Introduction should take the passenger on board before take-off.

m)     They are too slow.

n)       They are too fast. (Reaches what the audience wants to hear.)



7. The Conclusion

  • It is similar to the landing (the dangerous part of flight). It requires lot of skills.
  • Do not waist the time of the audience! Land with full power!
  • Do not be like a guest, who wants to leave and quit but do not know how!
  • The good sermon is like one burning light, and the conclusion should lead to the sea of life not like the Australian rivers leading nowhere.
  • Conclusion SHOULD NOT BE announced! The audience will know when it is over, so the sermon should end suddenly not predictably.
  • HAVE ONLY ONE CONCLUSION for one sermon!
  • Conclusion succeeds when it inspires response.

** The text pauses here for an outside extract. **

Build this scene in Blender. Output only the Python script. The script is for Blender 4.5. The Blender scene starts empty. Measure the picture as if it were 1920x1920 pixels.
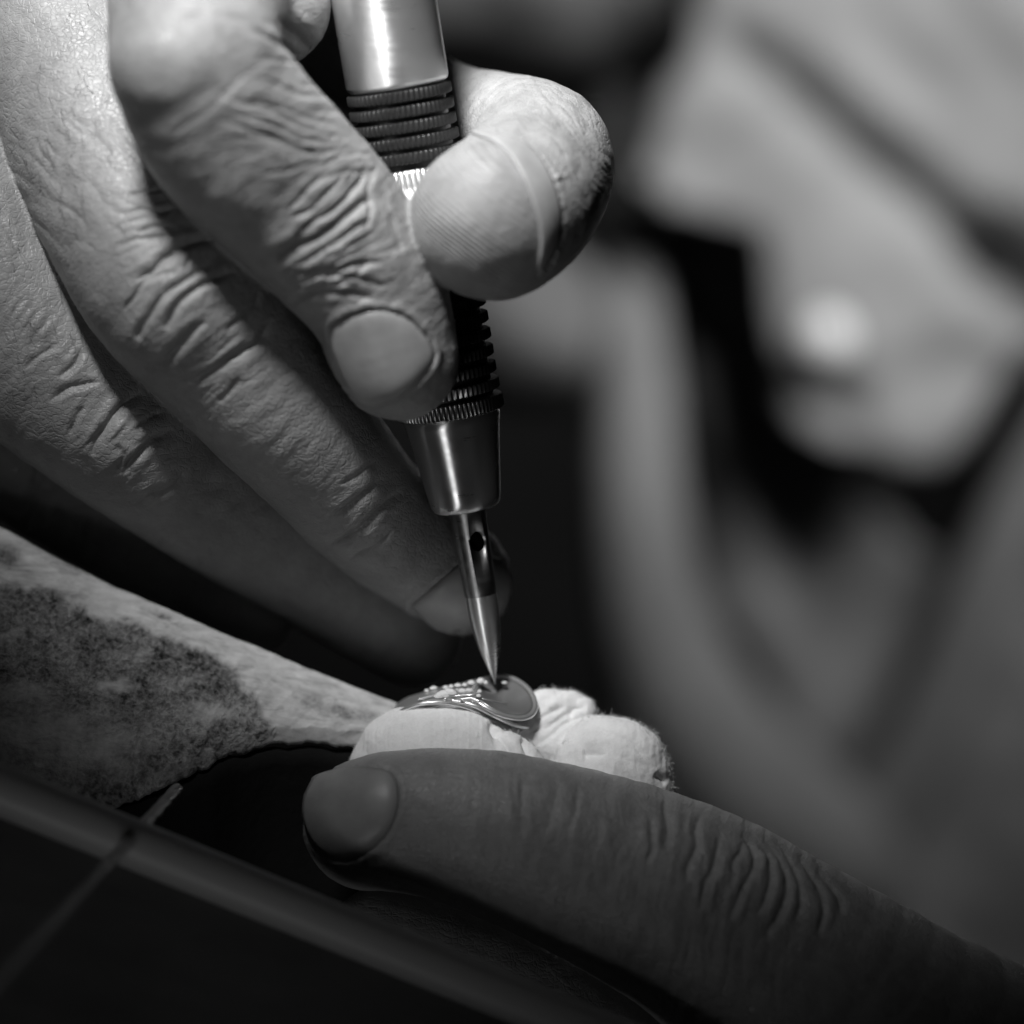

Forms of a good conclusion:

a)       Practical

b)      Should be variety in our conclusions

c)       Can appeal to something

d)      Can be an application

e)      Can be an exaltation

f)         Can be a consolation

g)      Can be projection of a possible future

h)       Can be a call for decision

i)         Can be a proclamation

Good sermons should always have (this is the ideal case):

  1. Something to learn (not just new truths but you can show how to apply the old).
  2. Something to think about (questions left unanswered).
  3. Something to feel (not just thinking materials are needed).
  4. Something to remember.
  5. Something to do.


Evaluating the sermon – we must ask at least 10 questions 

  1. Do your sermon give a fair representation of all the Scriptures?
  2. Does the preaching provide systematic treatment of important biblical themes?
  3. Is the preaching relevant to present needs of hearers?
  4. Does the sermon have a clearly stated central idea?
  5. Does the sermon have a sharply defined aim?
  6. Does the sermon follow a definite logical or psychological progression?
  7. Is the language clear and understandable?
  8. Does the sermon use a variety of developmental and supportive material?
  9. Is the sermon an event in which the Holy Spirit is truly at work?
  10. Does the preaching exalt Jesus Christ?